■ Problem ■
Only one stretch of the data below should be repeated: the lines from the line containing "x += .000004;" through the line containing "y = rr.uniform(Y0, Y1); z = rr.uniform(Z0+.1, Z1);", inclusive, exactly as they are.
····················
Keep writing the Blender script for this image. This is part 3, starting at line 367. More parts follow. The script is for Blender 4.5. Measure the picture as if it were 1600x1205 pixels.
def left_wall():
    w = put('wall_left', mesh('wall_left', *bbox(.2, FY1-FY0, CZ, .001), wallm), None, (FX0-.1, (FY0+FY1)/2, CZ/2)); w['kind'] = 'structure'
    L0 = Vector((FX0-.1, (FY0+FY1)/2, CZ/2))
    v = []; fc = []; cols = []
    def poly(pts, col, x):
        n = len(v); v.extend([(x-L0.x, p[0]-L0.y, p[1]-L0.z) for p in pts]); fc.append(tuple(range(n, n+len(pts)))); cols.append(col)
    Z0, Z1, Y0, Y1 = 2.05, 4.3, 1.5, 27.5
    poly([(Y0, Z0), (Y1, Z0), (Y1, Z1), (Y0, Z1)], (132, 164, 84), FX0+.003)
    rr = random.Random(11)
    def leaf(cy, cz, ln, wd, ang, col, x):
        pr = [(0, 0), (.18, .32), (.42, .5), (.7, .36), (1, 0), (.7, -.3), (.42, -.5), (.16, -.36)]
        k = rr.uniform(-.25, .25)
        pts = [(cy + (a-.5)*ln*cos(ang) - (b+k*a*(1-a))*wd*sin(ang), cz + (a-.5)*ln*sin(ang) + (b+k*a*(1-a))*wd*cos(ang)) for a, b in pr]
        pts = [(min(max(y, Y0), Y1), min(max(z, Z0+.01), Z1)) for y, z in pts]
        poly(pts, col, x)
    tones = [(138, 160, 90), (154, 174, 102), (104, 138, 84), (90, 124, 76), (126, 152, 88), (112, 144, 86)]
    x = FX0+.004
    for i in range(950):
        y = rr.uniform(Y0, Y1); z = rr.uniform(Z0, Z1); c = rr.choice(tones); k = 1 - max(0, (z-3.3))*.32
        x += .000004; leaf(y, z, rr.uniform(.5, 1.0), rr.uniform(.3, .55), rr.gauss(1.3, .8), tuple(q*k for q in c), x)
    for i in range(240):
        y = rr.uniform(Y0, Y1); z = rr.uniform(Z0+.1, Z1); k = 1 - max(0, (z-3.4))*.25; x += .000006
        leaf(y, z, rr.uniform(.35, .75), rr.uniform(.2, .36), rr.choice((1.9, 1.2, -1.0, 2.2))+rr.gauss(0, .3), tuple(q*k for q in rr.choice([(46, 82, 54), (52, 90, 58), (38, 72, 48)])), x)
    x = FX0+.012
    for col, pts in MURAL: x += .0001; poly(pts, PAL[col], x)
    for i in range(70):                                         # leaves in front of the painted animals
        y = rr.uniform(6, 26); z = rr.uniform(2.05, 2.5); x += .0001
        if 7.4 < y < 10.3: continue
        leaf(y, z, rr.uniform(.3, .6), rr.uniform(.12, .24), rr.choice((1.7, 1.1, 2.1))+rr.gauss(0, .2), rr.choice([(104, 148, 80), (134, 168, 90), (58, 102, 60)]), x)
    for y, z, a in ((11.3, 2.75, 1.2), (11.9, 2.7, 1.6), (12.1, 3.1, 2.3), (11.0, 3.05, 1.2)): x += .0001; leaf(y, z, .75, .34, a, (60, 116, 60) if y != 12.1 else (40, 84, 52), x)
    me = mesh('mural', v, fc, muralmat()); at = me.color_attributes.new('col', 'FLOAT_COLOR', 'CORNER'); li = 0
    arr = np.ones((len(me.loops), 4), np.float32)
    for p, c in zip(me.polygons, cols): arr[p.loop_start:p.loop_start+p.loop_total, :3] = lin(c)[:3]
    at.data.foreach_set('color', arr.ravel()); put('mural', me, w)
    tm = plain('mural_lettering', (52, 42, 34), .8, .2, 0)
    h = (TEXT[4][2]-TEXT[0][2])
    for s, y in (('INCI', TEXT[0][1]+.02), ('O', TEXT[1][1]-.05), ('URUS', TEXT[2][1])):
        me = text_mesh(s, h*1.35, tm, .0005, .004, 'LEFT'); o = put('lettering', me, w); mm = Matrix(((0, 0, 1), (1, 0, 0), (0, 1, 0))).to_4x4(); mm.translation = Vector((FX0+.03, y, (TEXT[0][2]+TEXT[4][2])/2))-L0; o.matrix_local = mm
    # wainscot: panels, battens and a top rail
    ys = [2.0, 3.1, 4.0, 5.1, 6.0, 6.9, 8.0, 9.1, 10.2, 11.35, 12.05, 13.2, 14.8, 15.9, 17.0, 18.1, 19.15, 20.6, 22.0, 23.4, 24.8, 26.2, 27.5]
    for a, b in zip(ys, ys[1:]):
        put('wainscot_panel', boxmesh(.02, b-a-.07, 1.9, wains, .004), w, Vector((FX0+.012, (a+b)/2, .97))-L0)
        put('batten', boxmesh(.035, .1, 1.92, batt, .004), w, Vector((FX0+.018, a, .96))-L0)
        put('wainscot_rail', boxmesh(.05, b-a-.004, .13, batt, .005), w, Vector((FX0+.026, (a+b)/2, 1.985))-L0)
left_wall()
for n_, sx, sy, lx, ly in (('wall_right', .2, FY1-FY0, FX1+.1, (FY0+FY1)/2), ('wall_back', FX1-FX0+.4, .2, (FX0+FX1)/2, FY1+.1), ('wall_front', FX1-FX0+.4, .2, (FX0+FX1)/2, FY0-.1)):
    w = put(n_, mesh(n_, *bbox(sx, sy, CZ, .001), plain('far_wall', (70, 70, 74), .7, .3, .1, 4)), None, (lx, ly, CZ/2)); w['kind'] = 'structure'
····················
■ Exercise solution ■
        x += .000004; leaf(y, z, rr.uniform(.5, 1.0), rr.uniform(.3, .55), rr.gauss(1.3, .8), tuple(q*k for q in c), x)
    for i in range(240):
        y = rr.uniform(Y0, Y1); z = rr.uniform(Z0+.1, Z1); k = 1 - max(0, (z-3.4))*.25; x += .000006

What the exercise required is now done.